Critique : Le Livre de Jeremie

Vincent Julé | 17 janvier 2005
Vincent Julé | 17 janvier 2005

À travers sa jeune carrière, Asia Argento s'est imposée comme l'incarnation incontournable, et un peu branchée, d'une violence cinématographique, tant physique, morale que sociale. Déjà chez son père, Dario Argento, le maître du gallio – bien que ses derniers films tendent à prouver le contraire –, elle campait les victimes, fragiles, torturées et révoltées (Le Syndrome de Stendhal, Le Fantôme de l'Opéra). Avec son passage derrière la caméra, tout d'abord sur des courts métrages, puis sur Scarlet Diva, elle se radicalise et trouve un sujet de prédilection : elle-même et ses démons. Ainsi, son portrait de l'actrice Anna Battista, ce n'est un secret pour personne, s'inspire de ses propres expériences et se révèle au final un pamphlet narcissique et autodestructeur. Cette image d'icône trash, mi-SM mi-gothique, qui lui colle à la peau et qu'elle travaille indirectement, lui vaudra des rôles sur mesure dans Les Morsures de l'aube, La Sirène rouge ou encore xXx. D'une certaine manière, Le Livre de Jérémie ne déroge pas à la règle, puisqu'elle y interprète une mère paumée qui se prostitue sur des aires d'autoroute. Le ton est donné, et le reste est à l'avenant.

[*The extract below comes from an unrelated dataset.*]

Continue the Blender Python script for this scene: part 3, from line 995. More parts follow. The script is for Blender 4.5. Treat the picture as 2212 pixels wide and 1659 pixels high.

En adaptant le roman autobiographique de JT Leroy, The heart is deceitful above all things, Asia Argento continue d'apporter de l'eau à son moulin : drogue, sexe, abandon, misère… Obsédée, voire habitée, par cette thématique, l'actrice-réalisatrice ne prend jamais de distance avec le matériau d'origine. Le risque est, à chaque moment, de tomber dans la vulgarité – elle en fait des tonnes dans le rôle de la mère Sarah –, ou de se vautrer dans le malsain – la scène, hallucinante, avec un Marilyn Manson méconnaissable. Pourtant, ces excès font la force, désespérée et désespérante, du film. Si elle n'atteint pas la virtuosité d'un Larry Clark (Kids, Bully, Ken Park), son cinéma est de la même veine : brut, direct, coup de poing et souvent « insupportable ». Et la jeune Italienne sait s'entourer. Au-delà des apparitions prestigieuses de Peter Fonda, Ornella Mutti et Wynona Rider, qui servent un peu d'alibi (tout comme les très talentueux Michael Pitt, Kip Pardue et Jeremy Sisto), ce sont surtout les interprètes de Jeremiah à 7 et 11 ans qui donnent une vraie crédibilité à l'œuvre et bouleversent littéralement le spectateur. Leur regard, d'une maturité et d'une dureté parfois surprenantes, hante encore après le générique de fin.